Instruction:
Retype all of the data exactly as given.

Exercise materials:

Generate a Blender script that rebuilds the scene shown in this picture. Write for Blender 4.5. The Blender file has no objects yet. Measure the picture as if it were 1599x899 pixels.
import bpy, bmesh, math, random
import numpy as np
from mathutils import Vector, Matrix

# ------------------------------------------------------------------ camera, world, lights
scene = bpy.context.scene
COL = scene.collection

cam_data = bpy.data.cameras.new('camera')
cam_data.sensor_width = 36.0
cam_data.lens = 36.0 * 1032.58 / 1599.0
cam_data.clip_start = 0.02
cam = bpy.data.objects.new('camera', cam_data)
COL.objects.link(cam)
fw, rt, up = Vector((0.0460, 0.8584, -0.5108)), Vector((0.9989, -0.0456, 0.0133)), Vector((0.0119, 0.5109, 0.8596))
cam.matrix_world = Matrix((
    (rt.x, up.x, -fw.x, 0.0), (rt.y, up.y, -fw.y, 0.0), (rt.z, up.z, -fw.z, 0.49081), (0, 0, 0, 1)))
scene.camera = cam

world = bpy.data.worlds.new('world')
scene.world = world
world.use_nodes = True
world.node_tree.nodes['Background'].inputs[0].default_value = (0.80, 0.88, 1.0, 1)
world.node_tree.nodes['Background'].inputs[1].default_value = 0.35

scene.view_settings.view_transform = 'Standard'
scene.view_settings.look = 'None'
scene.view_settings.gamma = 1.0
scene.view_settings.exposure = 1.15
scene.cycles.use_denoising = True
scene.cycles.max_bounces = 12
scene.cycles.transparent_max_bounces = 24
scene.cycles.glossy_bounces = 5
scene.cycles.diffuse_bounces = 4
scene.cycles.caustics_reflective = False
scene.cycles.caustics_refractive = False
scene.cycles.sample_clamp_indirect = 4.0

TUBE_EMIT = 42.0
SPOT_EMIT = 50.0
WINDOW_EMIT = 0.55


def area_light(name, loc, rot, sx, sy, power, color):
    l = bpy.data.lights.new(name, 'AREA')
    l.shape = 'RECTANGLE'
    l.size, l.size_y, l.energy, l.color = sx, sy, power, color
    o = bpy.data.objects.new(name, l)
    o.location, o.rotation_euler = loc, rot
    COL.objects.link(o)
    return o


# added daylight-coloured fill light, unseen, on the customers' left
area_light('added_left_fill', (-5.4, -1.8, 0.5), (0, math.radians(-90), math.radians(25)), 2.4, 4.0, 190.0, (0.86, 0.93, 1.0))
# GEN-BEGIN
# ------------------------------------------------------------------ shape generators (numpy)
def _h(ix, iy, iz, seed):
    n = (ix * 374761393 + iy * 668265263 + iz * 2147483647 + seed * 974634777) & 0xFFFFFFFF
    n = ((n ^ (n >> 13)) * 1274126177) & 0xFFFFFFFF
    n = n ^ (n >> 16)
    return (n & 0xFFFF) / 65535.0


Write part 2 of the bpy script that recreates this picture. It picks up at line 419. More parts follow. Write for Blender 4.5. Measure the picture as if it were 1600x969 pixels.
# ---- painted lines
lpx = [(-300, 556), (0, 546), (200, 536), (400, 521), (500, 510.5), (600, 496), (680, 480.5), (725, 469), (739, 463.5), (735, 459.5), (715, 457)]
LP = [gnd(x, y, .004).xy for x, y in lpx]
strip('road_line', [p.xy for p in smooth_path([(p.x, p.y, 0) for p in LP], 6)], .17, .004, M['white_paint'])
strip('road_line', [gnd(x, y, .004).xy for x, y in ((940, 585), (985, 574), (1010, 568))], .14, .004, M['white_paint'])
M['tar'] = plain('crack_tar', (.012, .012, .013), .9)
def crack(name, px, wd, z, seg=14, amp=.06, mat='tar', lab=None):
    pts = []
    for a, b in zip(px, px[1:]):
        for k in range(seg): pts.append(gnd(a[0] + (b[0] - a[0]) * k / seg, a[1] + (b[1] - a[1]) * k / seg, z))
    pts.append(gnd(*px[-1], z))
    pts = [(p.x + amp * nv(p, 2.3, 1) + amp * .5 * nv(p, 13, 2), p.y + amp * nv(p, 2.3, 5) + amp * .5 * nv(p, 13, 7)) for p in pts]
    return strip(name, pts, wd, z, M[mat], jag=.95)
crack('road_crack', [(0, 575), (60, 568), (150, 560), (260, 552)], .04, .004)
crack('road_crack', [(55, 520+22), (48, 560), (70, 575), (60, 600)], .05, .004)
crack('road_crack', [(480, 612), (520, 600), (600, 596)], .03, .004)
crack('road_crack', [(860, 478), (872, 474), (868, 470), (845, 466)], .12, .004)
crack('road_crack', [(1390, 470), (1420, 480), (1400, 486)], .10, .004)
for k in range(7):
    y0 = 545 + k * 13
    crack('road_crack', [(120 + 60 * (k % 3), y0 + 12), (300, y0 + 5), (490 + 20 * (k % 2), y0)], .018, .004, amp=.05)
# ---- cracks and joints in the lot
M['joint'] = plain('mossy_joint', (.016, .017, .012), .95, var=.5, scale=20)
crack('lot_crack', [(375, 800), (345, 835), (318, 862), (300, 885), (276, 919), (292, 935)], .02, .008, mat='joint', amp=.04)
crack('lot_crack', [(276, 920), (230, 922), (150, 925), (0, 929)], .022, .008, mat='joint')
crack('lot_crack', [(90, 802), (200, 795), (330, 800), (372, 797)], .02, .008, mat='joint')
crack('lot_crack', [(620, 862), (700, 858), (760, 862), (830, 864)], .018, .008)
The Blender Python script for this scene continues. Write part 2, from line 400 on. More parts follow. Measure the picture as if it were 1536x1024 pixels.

The answer:
Generate a Blender script that rebuilds the scene shown in this picture. Write for Blender 4.5. The Blender file has no objects yet. Measure the picture as if it were 1599x899 pixels.
import bpy, bmesh, math, random
import numpy as np
from mathutils import Vector, Matrix

# ------------------------------------------------------------------ camera, world, lights
scene = bpy.context.scene
COL = scene.collection

cam_data = bpy.data.cameras.new('camera')
cam_data.sensor_width = 36.0
cam_data.lens = 36.0 * 1032.58 / 1599.0
cam_data.clip_start = 0.02
cam = bpy.data.objects.new('camera', cam_data)
COL.objects.link(cam)
fw, rt, up = Vector((0.0460, 0.8584, -0.5108)), Vector((0.9989, -0.0456, 0.0133)), Vector((0.0119, 0.5109, 0.8596))
cam.matrix_world = Matrix((
    (rt.x, up.x, -fw.x, 0.0), (rt.y, up.y, -fw.y, 0.0), (rt.z, up.z, -fw.z, 0.49081), (0, 0, 0, 1)))
scene.camera = cam

world = bpy.data.worlds.new('world')
scene.world = world
world.use_nodes = True
world.node_tree.nodes['Background'].inputs[0].default_value = (0.80, 0.88, 1.0, 1)
world.node_tree.nodes['Background'].inputs[1].default_value = 0.35

scene.view_settings.view_transform = 'Standard'
scene.view_settings.look = 'None'
scene.view_settings.gamma = 1.0
scene.view_settings.exposure = 1.15
scene.cycles.use_denoising = True
scene.cycles.max_bounces = 12
scene.cycles.transparent_max_bounces = 24
scene.cycles.glossy_bounces = 5
scene.cycles.diffuse_bounces = 4
scene.cycles.caustics_reflective = False
scene.cycles.caustics_refractive = False
scene.cycles.sample_clamp_indirect = 4.0

TUBE_EMIT = 42.0
SPOT_EMIT = 50.0
WINDOW_EMIT = 0.55


def area_light(name, loc, rot, sx, sy, power, color):
    l = bpy.data.lights.new(name, 'AREA')
    l.shape = 'RECTANGLE'
    l.size, l.size_y, l.energy, l.color = sx, sy, power, color
    o = bpy.data.objects.new(name, l)
    o.location, o.rotation_euler = loc, rot
    COL.objects.link(o)
    return o


# added daylight-coloured fill light, unseen, on the customers' left
area_light('added_left_fill', (-5.4, -1.8, 0.5), (0, math.radians(-90), math.radians(25)), 2.4, 4.0, 190.0, (0.86, 0.93, 1.0))
# GEN-BEGIN
# ------------------------------------------------------------------ shape generators (numpy)
def _h(ix, iy, iz, seed):
    n = (ix * 374761393 + iy * 668265263 + iz * 2147483647 + seed * 974634777) & 0xFFFFFFFF
    n = ((n ^ (n >> 13)) * 1274126177) & 0xFFFFFFFF
    n = n ^ (n >> 16)
    return (n & 0xFFFF) / 65535.0


Write part 2 of the bpy script that recreates this picture. It picks up at line 419. More parts follow. Write for Blender 4.5. Measure the picture as if it were 1600x969 pixels.
# ---- painted lines
lpx = [(-300, 556), (0, 546), (200, 536), (400, 521), (500, 510.5), (600, 496), (680, 480.5), (725, 469), (739, 463.5), (735, 459.5), (715, 457)]
LP = [gnd(x, y, .004).xy for x, y in lpx]
strip('road_line', [p.xy for p in smooth_path([(p.x, p.y, 0) for p in LP], 6)], .17, .004, M['white_paint'])
strip('road_line', [gnd(x, y, .004).xy for x, y in ((940, 585), (985, 574), (1010, 568))], .14, .004, M['white_paint'])
M['tar'] = plain('crack_tar', (.012, .012, .013), .9)
def crack(name, px, wd, z, seg=14, amp=.06, mat='tar', lab=None):
    pts = []
    for a, b in zip(px, px[1:]):
        for k in range(seg): pts.append(gnd(a[0] + (b[0] - a[0]) * k / seg, a[1] + (b[1] - a[1]) * k / seg, z))
    pts.append(gnd(*px[-1], z))
    pts = [(p.x + amp * nv(p, 2.3, 1) + amp * .5 * nv(p, 13, 2), p.y + amp * nv(p, 2.3, 5) + amp * .5 * nv(p, 13, 7)) for p in pts]
    return strip(name, pts, wd, z, M[mat], jag=.95)
crack('road_crack', [(0, 575), (60, 568), (150, 560), (260, 552)], .04, .004)
crack('road_crack', [(55, 520+22), (48, 560), (70, 575), (60, 600)], .05, .004)
crack('road_crack', [(480, 612), (520, 600), (600, 596)], .03, .004)
crack('road_crack', [(860, 478), (872, 474), (868, 470), (845, 466)], .12, .004)
crack('road_crack', [(1390, 470), (1420, 480), (1400, 486)], .10, .004)
for k in range(7):
    y0 = 545 + k * 13
    crack('road_crack', [(120 + 60 * (k % 3), y0 + 12), (300, y0 + 5), (490 + 20 * (k % 2), y0)], .018, .004, amp=.05)
# ---- cracks and joints in the lot
M['joint'] = plain('mossy_joint', (.016, .017, .012), .95, var=.5, scale=20)
crack('lot_crack', [(375, 800), (345, 835), (318, 862), (300, 885), (276, 919), (292, 935)], .02, .008, mat='joint', amp=.04)
crack('lot_crack', [(276, 920), (230, 922), (150, 925), (0, 929)], .022, .008, mat='joint')
crack('lot_crack', [(90, 802), (200, 795), (330, 800), (372, 797)], .02, .008, mat='joint')
crack('lot_crack', [(620, 862), (700, 858), (760, 862), (830, 864)], .018, .008)
The Blender Python script for this scene continues. Write part 2, from line 400 on. More parts follow. Measure the picture as if it were 1536x1024 pixels.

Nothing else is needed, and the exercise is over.